Это был какой-то невероятный ад. Меня ненавидели не только эти 30 девушек, из которых Майк должен был выбрать себе невесту. Меня ненавидела вся страна. Рейтинг у программы был большой, цитируемость высокая, и только ленивый не высказался в мой адрес, какая я стерва, сволочь и дура. На меня выливались ежедневно потоки чудовищной грязи. Девушки в студии наперебой говорили: «Не может быть, как же ты с ней жил, бедный Майк, давай мы тебя пожалеем, а она плохая!» Хейтеры мне писали: «Ты курица, ты злая, ты его бросила, как ты могла предать такого хорошего мужчину?! Ты будешь гореть в аду!» Все это продолжалось год. Я не знала, куда от этой ненависти деваться. Даже прятаться пыталась. Умные люди советовали мне извлечь из этого пользу, дать на гребне хайпа пару громких интервью, рассказать, как было дело, заодно прорекламировать новый клип или коллекцию одежды. И, если бы у меня был для этого хоть какой-то ресурс, может, я бы так и поступила. Может быть, даже в студию к ним напросилась, поговорила с этими девицами, было бы у меня полчаса эфира в рейтинговом проекте. Но у меня не было сил бороться. Мне было так больно, что я не хотела дышать. Единственное, чего мне хотелось по-настоящему, – исчезнуть. Но исчезать вместе с двумя детьми очень сложно. Оставалось только терпеть и плакать от бессилия.

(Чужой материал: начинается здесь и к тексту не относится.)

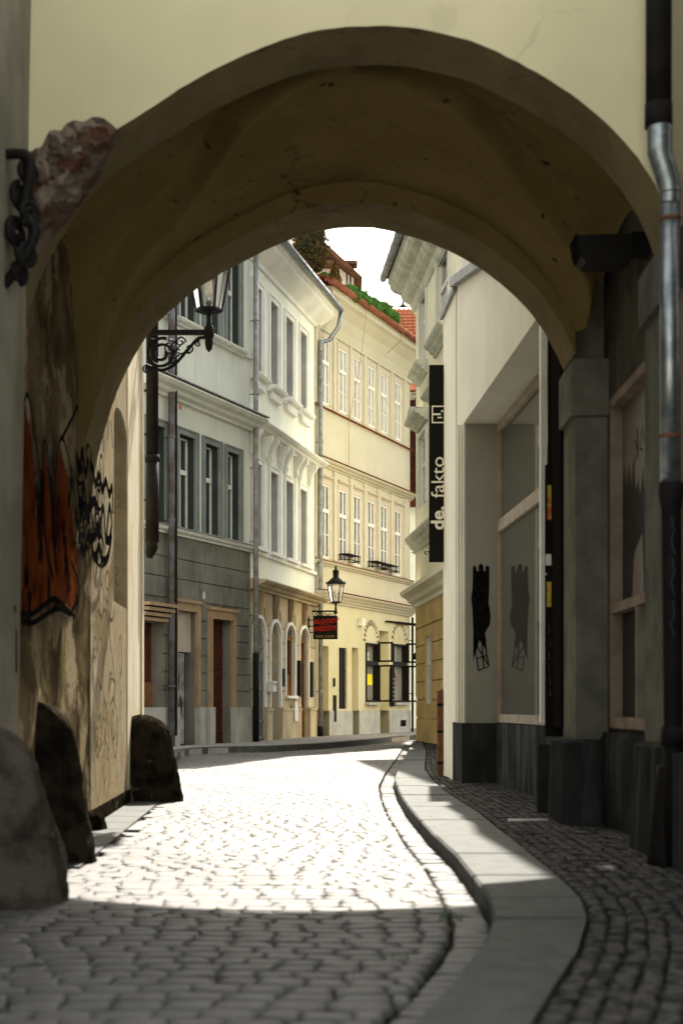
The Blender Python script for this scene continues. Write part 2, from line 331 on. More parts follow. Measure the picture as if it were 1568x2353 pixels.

В какой-то момент девизом передачи стал слоган: «Мы ищем Монике новую маму». И вот тут уже мне стало совсем плохо. Я смотрела на все это, и мне хотелось кричать: «Подождите! А старую маму Моники мы куда денем? А мне куда теперь? У нее разве мамы нет?» Тут уже были затронуты не только мои интересы, но и интересы моего ребенка.
Мне понадобился еще год, чтобы пережить ту лавину ужаса, которая неслась признаниями с телеэкрана. Еще несколько месяцев после того, как «Холостяк» завершился, в мои комментарии в «Инстаграме» невозможно было заходить. 200 комментариев подряд о том, какая я сука. Так думала вся страна. И я ничего не могла изменить.
Итак, я снова была на дне – морально раздавлена, в финансовой пропасти и совсем без сил. Но надо было всплывать. Я должна была кормить свою семью, на содержание которой в Америке уходило по 30 тысяч ежемесячно (речь только о минимальных платежах – за жилье, детский сад, школу и продукты). Найти работу в Америке, чтобы чаще видеться с детьми, я не могла. Куда бы меня взяли? В «Старбакс»? В «Макдоналдс»? Официанткой в ближайшую забегаловку? Или певицей в ресторан? Мне было 30 лет, и за плечами уже была кое-какая музыкальная карьера, начинать ее заново совсем не хотелось. Оставались кастинги в кино. И я исправно ходила по ним, но у меня не было ни сил, ни энергии. Люди чувствовали, на каком дне я тогда находилась, и сторонились меня. Ни о каких ролях не могло быть и речи.
Знаете, я не очень верю в историю Золушки. Нам всем внушают с помощью этой сказки, что можно быть бедной и несчастной, сидеть и ждать, и в результате приедет прекрасный принц и спасет тебя. Этого не будет. Принц встретил Золушку в тот момент, когда она была в вечернем платье, с макияжем и прической, танцевала на балу, была весела и энергична. Я ни в коем случае не должна была сидеть и ждать никаких принцев. Чтобы достичь успеха, я должна была взять себя в руки и вернуть себе уверенность. Только тогда у меня бы все наладилось.
Я не могла сказать ничего другого – меня и ак все ненавидели
Единственным выходом в той ситуации было вернуться туда, где меня любили. То есть на сцену. Я так и сделала.
Начались мои бесконечные трансатлантические 12-часовые перелеты. Родственников, которые могли бы взять на себя полностью заботу о детях, у меня не было. Мне было очень сложно. А еще ведь каждый встречный в Москве буквально первым делом задавал вопрос: «Ой, а с кем же твои дети там?» Приходилось врать, что они с моей мамой. Я не могла сказать ничего другого – меня и так все ненавидели. А больше всех ненавидела себя я сама. Я не переставала думать о том, насколько я ужасная мать, не в состоянии нормально построить свой график. Но моя работа давала нам возможность жить, и отказаться от нее я не могла.